* Task brief *
Copy exactly the lines that run from the top of the listing to the line containing "random.seed(7)", both ends included, and omit the pictures.

* Data rows *
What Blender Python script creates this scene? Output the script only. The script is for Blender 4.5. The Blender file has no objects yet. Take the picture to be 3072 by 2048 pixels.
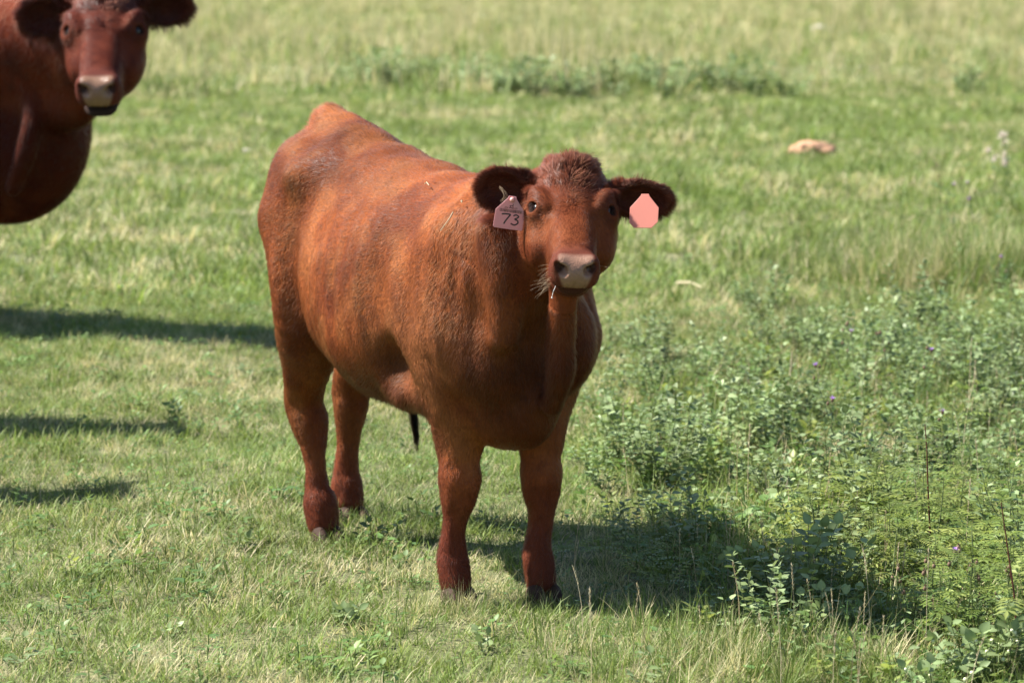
import bpy, math, random, time
import numpy as np
from mathutils import Vector, Matrix
sc = bpy.context.scene
rng = np.random.default_rng(7)
random.seed(7)

# ---------------------------------------------------------------- camera, sky, sun, exposure
CAM_H, PITCH, FPX = 1.70, math.radians(7.26), 3320.0
cam_d = bpy.data.cameras.new('camera'); cam = bpy.data.objects.new('camera', cam_d); sc.collection.objects.link(cam)
cam.location = (0, 0, CAM_H); cam.rotation_euler = (math.pi/2-PITCH, 0, 0)
cam_d.sensor_width = 36; cam_d.lens = 36*FPX/1024; cam_d.clip_start = .1; cam_d.clip_end = 1500
cam_d.dof.use_dof = True; cam_d.dof.focus_distance = 8.15; cam_d.dof.aperture_fstop = 5.0; cam_d.dof.aperture_blades = 7
sc.camera = cam
SUN_EL, SUN_AZ = math.radians(49), math.radians(10)      # azimuth: sun stands left of the camera, this much beyond square
sun_dir = Vector((-math.cos(SUN_EL)*math.cos(SUN_AZ), math.cos(SUN_EL)*math.sin(SUN_AZ), math.sin(SUN_EL)))
w_ = bpy.data.worlds.new('World'); sc.world = w_; w_.use_nodes = True
nt = w_.node_tree; sky = nt.nodes.new('ShaderNodeTexSky'); sky.sky_type = 'NISHITA'; sky.sun_disc = False
sky.sun_elevation = SUN_EL; sky.sun_rotation = math.atan2(sun_dir.x, sun_dir.y)
sky.air_density = 1.0; sky.dust_density = .6; sky.ozone_density = 1.0
bg = nt.nodes['Background']; bg.inputs['Strength'].default_value = .066; nt.links.new(sky.outputs[0], bg.inputs[0])
sun_l = bpy.data.lights.new('sun', 'SUN'); sun_l.energy = 5.0; sun_l.angle = math.radians(.53); sun_l.color = (1, .955, .88)
sun_o = bpy.data.objects.new('sun', sun_l); sc.collection.objects.link(sun_o); sun_o.rotation_euler = sun_dir.to_track_quat('Z', 'Y').to_euler()
sc.view_settings.view_transform = 'Standard'; sc.view_settings.look = 'None'; sc.view_settings.exposure = 1.60; sc.view_settings.gamma = 1.0
sc.render.engine = 'CYCLES'; sc.cycles.max_bounces = 8; sc.cycles.transparent_max_bounces = 8
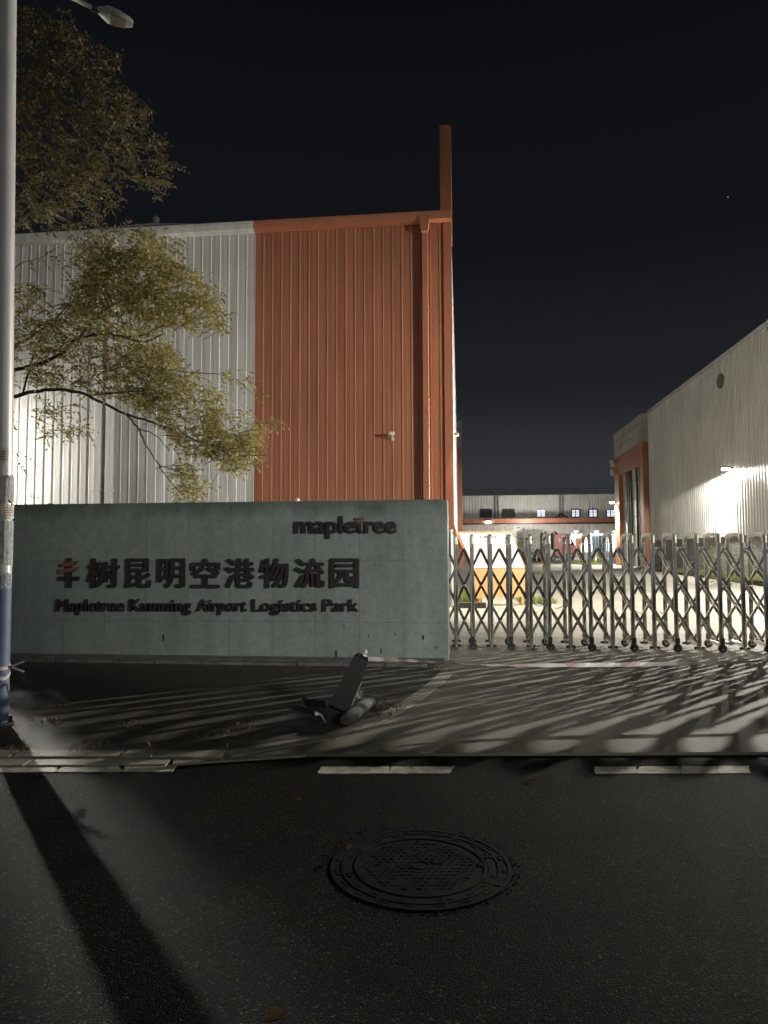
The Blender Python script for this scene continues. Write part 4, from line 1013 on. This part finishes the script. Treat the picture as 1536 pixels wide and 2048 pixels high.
def fill(mb, P, count, Y0, Y1, leaf, clump=1.0, out=None, twigs=None, cs=.034):
    xs_ = [p[0] for p in P]; ys_ = [p[1] for p in P]; k = 0; tries = 0
    while k < count and tries < count * 60:
        tries += 1
        x, y = rnd.uniform(min(xs_), max(xs_)), rnd.uniform(min(ys_), max(ys_))
        if not inpoly(x, y, P): continue
        nz = noise.noise(Vector((x * cs, y * cs, 3.1))) + .5 * noise.noise(Vector((x * cs * 2.3, y * cs * 2.3, 9.7)))
        if clump and nz < rnd.uniform(-.75, .25) * clump: continue
        Y = rnd.uniform(Y0, Y1) if rnd.random() < .75 else (Y0 + Y1) / 2 + rnd.gauss(0, .2)
        p = at_y(x, y, Y); d = Vector((rnd.gauss(.45, .7), rnd.gauss(0, .6), rnd.gauss(.0, .45)))
        L = leaf * 3.1; spray(mb, p - d.normalized() * L * .5, d, 4, L, leaf)
        if twigs is not None and rnd.random() < .35: twigs.append((p, d.normalized()))
        k += 1
def limb(mb, pts, r0, r1):
    q = spline([at_y(*p) for p in pts], 6); n_ = len(q)
    q = [p + Vector((rnd.uniform(-1, 1), rnd.uniform(-1, 1), rnd.uniform(-1, 1))) * .012 for p in q]
    mb.tube(q, [r0 + (r1 - r0) * i / (n_ - 1) for i in range(n_)], 8)
Z2 = lambda x, y: (x / 2.743, y / 2.743 + 420)
def zl(pts, Ya, Yb): return [(*Z2(x, y), Ya + (Yb - Ya) * i / (len(pts) - 1)) for i, (x, y) in enumerate(pts)]
TY = 12.6; tb = at_y(-150, 1100, TY); tbx, tby = tb.x, tb.y
tree = thing('tree', 'autumn tree with yellow-green leaves spreading its branches above the sign wall', 'tree', (tbx, tby, .05), comp=False)
m = MB()
m.tube(spline([(tbx, tby, 0), (tbx + .05, tby, 1.2), (tbx + .02, tby + .05, 2.6), (tbx + .2, tby, 4.0), (tbx + .1, tby + .2, 5.6), (tbx + .3, tby + .2, 7.4)], 5), [.17 - .14 * i / 25 for i in range(26)], 12)
tk_ = part(m, 'trunk', bark, tree, True)
limbs = [(zl([(-440, 1230), (-200, 1130), (60, 1030), (200, 995), (340, 985), (480, 1020), (690, 1120)], 12.6, 12.0), .044, .022),
         (zl([(690, 1120), (880, 1180), (1000, 1230), (1130, 1280), (1330, 1320)], 12.0, 11.7), .021, .007),
         (zl([(690, 1120), (760, 1200), (800, 1290), (870, 1400), (960, 1520), (1040, 1590)], 12.0, 12.2), .017, .006),
         (zl([(480, 1020), (650, 1000), (790, 990), (820, 930)], 12.0, 12.3), .020, .008),
         (zl([(700, 1000), (850, 1080), (1000, 1140)], 12.1, 12.5), .014, .006),
         (zl([(760, 1200), (860, 1240), (930, 1320)], 12.1, 11.8), .012, .005),
         (zl([(870, 1400), (960, 1430), (1100, 1470)], 12.1, 12.4), .010, .004),
         (zl([(-440, 1000), (-150, 930), (70, 880), (190, 850), (340, 790), (420, 710), (600, 680), (780, 720), (900, 680)], 12.6, 11.8), .046, .010),
         (zl([(620, 690), (770, 690), (860, 650), (1000, 600), (1150, 590)], 11.9, 12.4), .020, .006),
         (zl([(560, 890), (720, 860), (1000, 890), (1250, 910), (1390, 1010)], 12.2, 11.8), .013, .004),
         (zl([(130, 1000), (160, 880), (200, 740), (290, 640), (360, 520)], 12.3, 12.8), .020, .006),
         (zl([(70, 750), (180, 690), (300, 600), (420, 480), (600, 330), (740, 200), (800, 110)], 12.5, 12.9), .020, .005),
         (zl([(80, 590), (180, 690)], 12.5, 12.6), .010, .008),
         (zl([(430, 700), (560, 560), (720, 480), (900, 430), (1080, 400)], 12.0, 12.6), .024, .006),
         (zl([(70, 330), (120, 290), (200, 270), (330, 200)], 12.8, 12.4), .008, .004)]
m = MB()
lm_ = MB()
for p_, a_, b_ in limbs: limb(lm_, p_, a_, b_)
cm = MB(); tw_ = []
polyA = [(150, 500), (200, 470), (250, 455), (300, 455), (330, 470), (345, 520), (375, 535), (405, 560), (440, 590), (450, 625), (445, 660), (425, 672), (400, 655), (350, 650), (300, 672), (200, 680), (100, 705), (70, 690), (95, 640), (130, 600), (155, 560)]
fill(cm, polyA, 900, 11.4, 13.2, .088, 1.0, twigs=tw_)
fill(cm, [(180, 500), (300, 480), (360, 560), (430, 600), (400, 640), (250, 640), (140, 640), (150, 570)], 450, 11.5, 13.0, .088, .8)
fill(cm, [(60, 700), (200, 685), (330, 680), (350, 720), (330, 800), (270, 812), (200, 790), (120, 775), (50, 772)], 420, 11.6, 12.9, .085, 1.2, twigs=tw_)
fill(cm, [(270, 690), (330, 690), (370, 730), (400, 770), (440, 785), (450, 860), (500, 850), (524, 838), (526, 880), (505, 925), (460, 945), (430, 915), (385, 915), (340, 880), (310, 830), (250, 800)], 640, 11.2, 12.7, .085, 1.0, twigs=tw_)
fill(cm, [(400, 830), (470, 830), (524, 838), (522, 885), (500, 920), (455, 940), (420, 910)], 90, 11.3, 12.3, .082, 1.0, twigs=tw_)
fill(cm, [(335, 935), (370, 915), (395, 945), (430, 960), (410, 975), (395, 990), (395, 1004), (340, 1008), (352, 970)], 85, 11.8, 12.5, .082, 1.0, twigs=tw_)
fill(cm, [(24, 560), (75, 565), (130, 650), (60, 730), (24, 720)], 130, 11.8, 13.0, .085, 1.2, twigs=tw_)
fill(cm, [(70, 795), (150, 795), (165, 855), (140, 870), (90, 870), (72, 850)], 42, 11.8, 12.8, .085, 1.0, twigs=tw_)
fill(cm, [(-220, 500), (24, 500), (24, 860), (-220, 900)], 300, 11.6, 13.4, .088, .8)
for line, n_ in (([(380, 742), (430, 745), (460, 741), (485, 750), (508, 790)], 26), ([(445, 824), (480, 815), (486, 835)], 8), ([(500, 850), (530, 838), (548, 834)], 10), ([(115, 520), (150, 500), (180, 470)], 10), ([(40, 530), (75, 515), (110, 518)], 9), ([(300, 460), (345, 475), (330, 500)], 16), ([(350, 520), (375, 535), (405, 560)], 14), ([(60, 830), (80, 855), (90, 878)], 7), ([(150, 858), (162, 868), (172, 855)], 6), ([(110, 580), (130, 565), (140, 590)], 9), ([(16, 905), (25, 925), (28, 935)], 4)):
    for k in range(n_):
        t_ = rnd.random() * (len(line) - 1); i = int(t_); f_ = t_ - i
        x = line[i][0] * (1 - f_) + line[i + 1][0] * f_ + rnd.gauss(0, 4); y = line[i][1] * (1 - f_) + line[i + 1][1] * f_ + rnd.gauss(0, 4)
        spray(cm, at_y(x, y, rnd.uniform(11.7, 12.4)), Vector((rnd.gauss(.6, .4), rnd.gauss(0, .4), rnd.gauss(-.3, .3))), 3, .22, .08)
part(cm, 'crown', leaf_a, tree)
for p_, d_ in tw_: lm_.tube([p_ - d_ * .32 + Vector((0, 0, -.03)), p_ - d_ * .1, p_ + d_ * .12], [.005, .004, .002], 4)
part(lm_, 'limbs', bark, tk_, True)

TX = at_y(-190, 1100, 16.5)
tt = thing('tree', 'tall dark tree rising behind the lamp pole against the night sky', 'tree', (TX.x, TX.y, .05), comp=False)
m = MB(); m.tube(spline([(TX.x, TX.y, 0), (TX.x + .1, TX.y, 3), (TX.x, TX.y + .1, 6), (TX.x + .4, TX.y, 9.5), (TX.x + .9, TX.y, 13)], 5), [.22 - .18 * i / 20 for i in range(21)], 12)
tk2 = part(m, 'trunk', bark, tt, True); m = MB()
for pts in ([(-140, 560), (0, 470), (120, 420), (250, 400)], [(-120, 420), (20, 330), (150, 280), (280, 270)], [(-100, 300), (40, 220), (130, 150), (180, 90)], [(-60, 180), (40, 100), (110, 40)], [(0, 470), (100, 400), (220, 330), (330, 320)]):
    limb(m, [(x, y, 16.5 + .3 * i) for i, (x, y) in enumerate(pts)], .05, .010)
part(m, 'limbs', bark, tk2, True)
cm = MB()
polyT = [(-160, -60), (100, 12), (140, 15), (170, 75), (178, 85), (230, 108), (236, 160), (246, 180), (290, 198), (296, 235), (300, 265), (335, 290), (345, 310), (338, 345), (318, 380), (300, 372), (262, 370), (248, 398), (228, 408), (235, 432), (270, 445), (290, 452), (240, 470), (120, 480), (60, 455), (0, 465), (-160, 480)]
fill(cm, polyT, 1250, 15.4, 18.2, .115, 1.0)
fill(cm, [(300, 290), (345, 305), (372, 318), (340, 350), (338, 378), (310, 402), (290, 370)], 36, 15.8, 16.8, .10, .6)
fill(cm, [(90, 20), (175, 75), (235, 110), (240, 170), (290, 200), (296, 260), (260, 330), (180, 400), (60, 440), (20, 300), (60, 120)], 500, 15.0, 16.5, .11, 1.1)
part(cm, 'crown', leaf_b, tt)

def bush(name, label, cat, comp_base, rad, hgt, n_, lm, leaf=.06, comp=True, zb_=0):
    o_ = thing(name, label, cat, comp_base, comp=comp); c = Vector(comp_base); mb = MB()
    for k in range(n_):
        th = rnd.uniform(0, 6.28); rr_ = rad * math.sqrt(rnd.random()) * (1 + .3 * noise.noise(Vector((th * 1.2, 0, c.x)))); t_ = rnd.random()
        p = c + Vector((rr_ * math.cos(th), rr_ * math.sin(th), zb_ + hgt * t_ * (1 - .35 * (rr_ / rad) ** 2))); spray(mb, p, Vector((math.cos(th) * .6, math.sin(th) * .6, rnd.uniform(-.1, .9))), 3, leaf * 3, leaf)
    part(mb, 'foliage', lm, o_)
    mb = MB()
    for k in range(5):
        th = k * 1.26; mb.tube([c, c + Vector((rad * .3 * math.cos(th), rad * .3 * math.sin(th), zb_ + hgt * .4)), c + Vector((rad * .6 * math.cos(th), rad * .6 * math.sin(th), zb_ + hgt * .75))], [.02, .014, .006], 6)
    part(mb, 'stems', bark, o_); return o_
q = w2c(at_y(1034, 1100, 27)); bush('shrub', 'loose pale shrub behind the right end of the notice board', 'shrub', (q.x, q.y, gz(27)), .62, 2.35, 420, leaf_g, .07)
q = w2c(at_y(1452, 1120, 27.0)); bush('shrub', 'round bush with pale top against the right warehouse base wall', 'shrub', (q.x, q.y, gz(27)), .85, 1.65, 620, leaf_g, .06)
q = w2c(at_y(982, 1080, 30)); bush('shrub', 'low twiggy shrub showing above the top edge of the notice board', 'shrub', (q.x, q.y, gz(30)), .9, 2.2, 240, leaf_g, .06)
p = at_y(80, 985, 13.4); bush('shrub', 'thin russet sapling peeping above the left part of the sign wall', 'shrub', (p.x, p.y, .05), .28, 2.62, 90, leaf_r, .075, comp=False)
p = Vector((-6.0, 11.5, 0)); bush('shrub', 'dense unseen shrub added beyond the left end of the sign wall to shade the pavement', 'shrub', (p.x, p.y, .05), .62, 1.9, 1500, leaf_b, .08, comp=False)  # added out of view to shade the pavement from the left lamp
p = Vector((-7.6, 11.2, 0)); bush('shrub', 'dense unseen shrub added left of the sign wall to block low lamp light', 'shrub', (p.x, p.y, .05), .8, 1.9, 1600, leaf_b, .08, comp=False)  # second added screen of leaves against the left lamp's low rays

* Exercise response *
What Blender Python script creates this scene? Output the script only. The script is for Blender 4.5. The Blender file has no objects yet. Take the picture to be 3072 by 2048 pixels.
import bpy, math, random, time
import numpy as np
from mathutils import Vector, Matrix
sc = bpy.context.scene
rng = np.random.default_rng(7)
random.seed(7)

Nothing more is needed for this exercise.